Aproximadamente 80% dos pivôs centrais no Brasil estão localizados na região do Matopiba, oeste do estado da Bahia, onde a reforma da política ambiental após 2012 permitiu que a agricultura industrial tivesse acesso ao abastecimento de água em uma região que mostra crescente escassez e conflitos sociais relacionados ao acesso à água.
Os autores sugerem a países importadores das commodities agrícolas brasileiras que revejam seus acordos comerciais com o Brasil. As políticas de importação de diversos países dependentes de commodities agrícolas brasileiras deveriam ser devidamente revistas para evitar a importação de qualquer commodity agrícola relacionada a novos desmatamentos no bioma Cerrado.
Importadores co-responsáveis
“Nesse caso, os impactos ambientais, como aumento da escassez de água, emissões de carbono, perda de biodiversidade, etc., devem ser compartilhados comercialmente com esses importadores e informados aos consumidores”.
O Brasil desempenha um papel importante nas exportações globais do agronegócio, alcançando mais de US$ 120 bilhões de dólares por ano exportando commodities agrícolas para China, União Européia e EUA .
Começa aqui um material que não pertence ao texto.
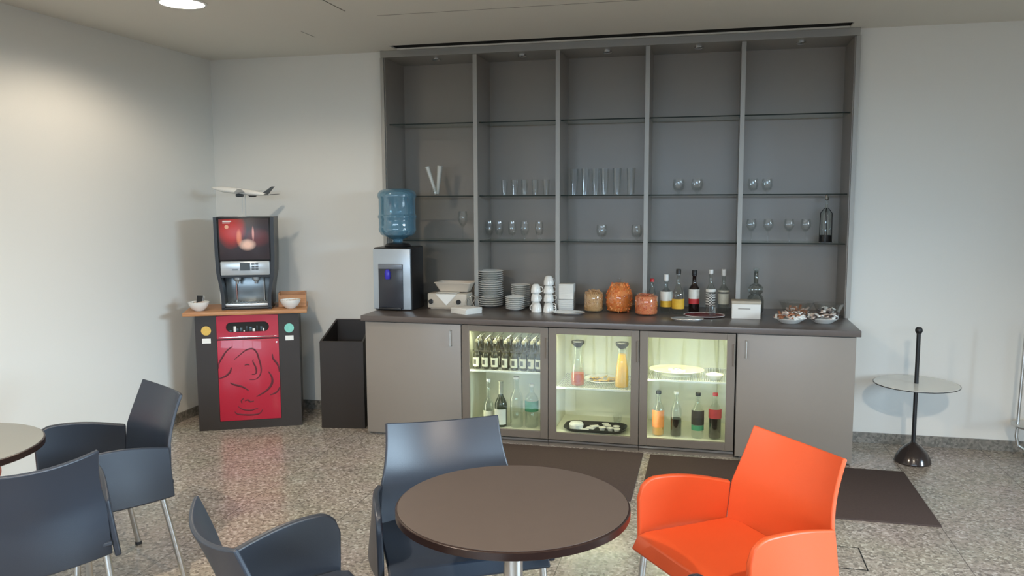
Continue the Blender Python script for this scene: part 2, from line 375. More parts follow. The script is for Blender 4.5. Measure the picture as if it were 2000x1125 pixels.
# ------------------------------------------------------------ bottles and glasses
def bottle(name, loc, r, h, nr, gm, label, cat, group, cap=None, caph=.02, shoulder=.62, neck=.8, liquid=None, lfill=.5, labels=(), seg=24, ring=None):
    """generic bottle: body, optional liquid, cap and labels as parts"""
    t = empty(name, loc, 0, label, cat, group)
    z1 = h*shoulder; z2 = h*neck; hb = h-(caph if cap else 0)
    prof = [(0, .003), (r*.85, 0), (r, .006), (r, z1)]
    for k in range(1, 6):
        a = k/6; prof.append((nr+(r-nr)*(math.cos(a*math.pi)+1)/2, z1+(z2-z1)*a))
    prof += [(nr, z2), (nr*.95, hb-.012), (nr*1.15, hb-.010), (nr*1.15, hb-.002), (nr*.95, hb), (nr*.8, hb)]
    MB().lathe(prof, seg).build('glass_body', gm, t, ang=60)
    if liquid:
        zl = h*lfill; rr = r-.0025
        pl = [(0, .006), (rr*.9, .006), (rr, .010)]
        for q in prof[3:]:
            if q[1] < zl: pl.append((max(q[0]-.0025, .002), q[1]))
        rt = pl[-1][0]; pl += [(rt, zl), (0, zl)]
        MB().lathe(pl, seg).build('drink', liquid, t, ang=60)
    if cap:
        MB().lathe([(nr*1.25, hb), (nr*1.25, h-.002), (nr*1.15, h), (0, h)], 16).build('cap', cap, t)
    for (za, zb_, lm, arc) in labels:
        n = 12; G = []
        for i in range(n+1):
            a = R(-90)+R(arc)*(i/n-.5); G.append([(math.cos(a)*(r+.0009), math.sin(a)*(r+.0009), z) for z in (za*h, zb_*h)])
        MB().sheet(G, .0008).build('paper_label', lm, t)
    return t
def facecam(t, x, y):  # labels turned roughly to the seats in the room
    t.rotation_euler.z = math.atan2(-5.8-y, 1.63-x)+R(90)

M_brown = mat('dark_brown_glass', (.032, .030, .014, 1), .08, coat=.5)
M_green = mat('dark_green_glass', srgb(44, 54, 34), .1, coat=.5)
M_lab = mat('cream_label', srgb(205, 203, 185), .6, var=.15, vscale=120)
M_labw = mat('white_label', srgb(225, 224, 215), .6, var=.06, vscale=90)
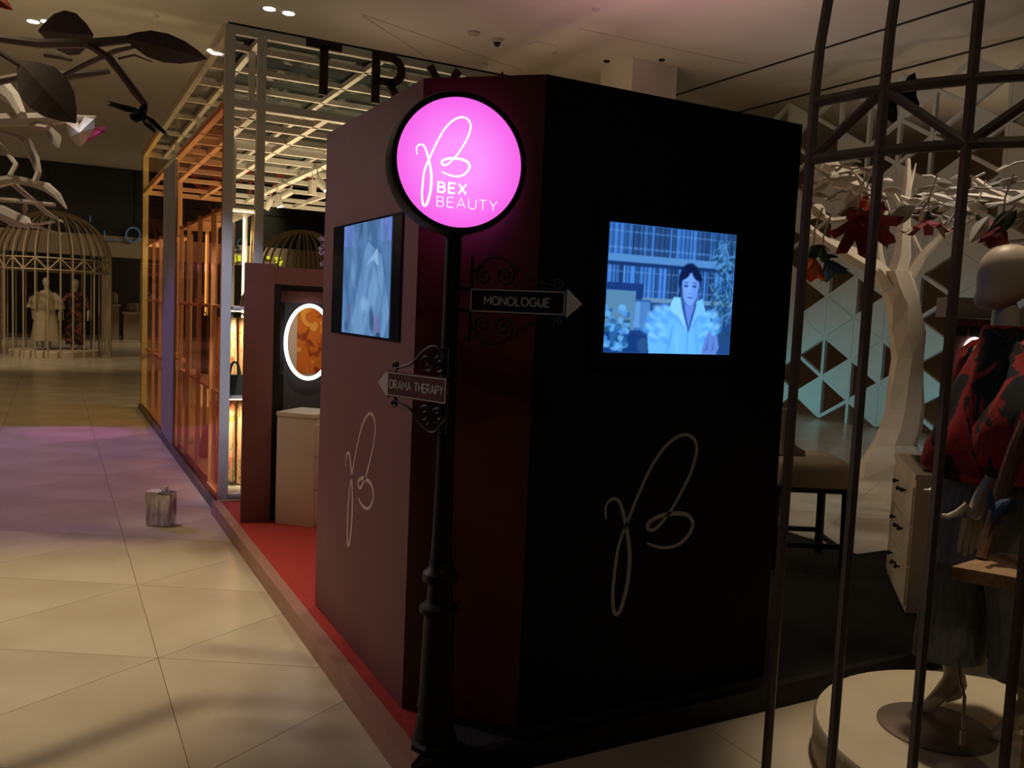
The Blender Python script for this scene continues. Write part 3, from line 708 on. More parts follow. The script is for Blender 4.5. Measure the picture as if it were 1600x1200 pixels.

“É preocupante o papel dos produtores, exportadores e consumidores de commodities agrícolas, bem como o papel da definição e execução de políticas públicas de comando e controle na mitigação e adaptação às mudanças climáticas atuais e futuro”.
Assinam o estudo os especialistas Yuri Salmona, fundador do Instituto Cerrados e do Programa de Pós-Graduação em Ciências Florestais da Universidade de Brasília e Eraldo Maricardi e Reuber Brandão, do mesmo programa; David Skole, do Observatório Global para Serviços Ecossistêmicos e Departamento de Florestas, Michigan State University; João Flávio Silva, do Programa Interinstitucional de Pós-Graduação em Estatística UFSCar-USP (PIPGEs), Universidade Federal de São Carlos; Osmar Coelho Filho e Leidi Castrillon, do Programa de Pós-Graduação em Tecnologias Ambientais e Recursos Hídricos da Universidade de Brasília; Tiago Sampaio, d Departamento de Estatística, Universidade de Brasília, Campus Darcy Ribeiro; Andrea da Silva, do Programa de Pós-Graduação em Meio Ambiente e Desenvolvimento Rural, Universidade de Brasília; Marcos Pedlowsky, do Laboratório de Estudos do Espaço Antrópico (LEEA), Centro de Ciências do Homem (CCH), Universidade Estadual do Norte Fluminense Darcy Ribeiro (UENF) e Saulo Souza, da Agência Nacional de Águas—ANA.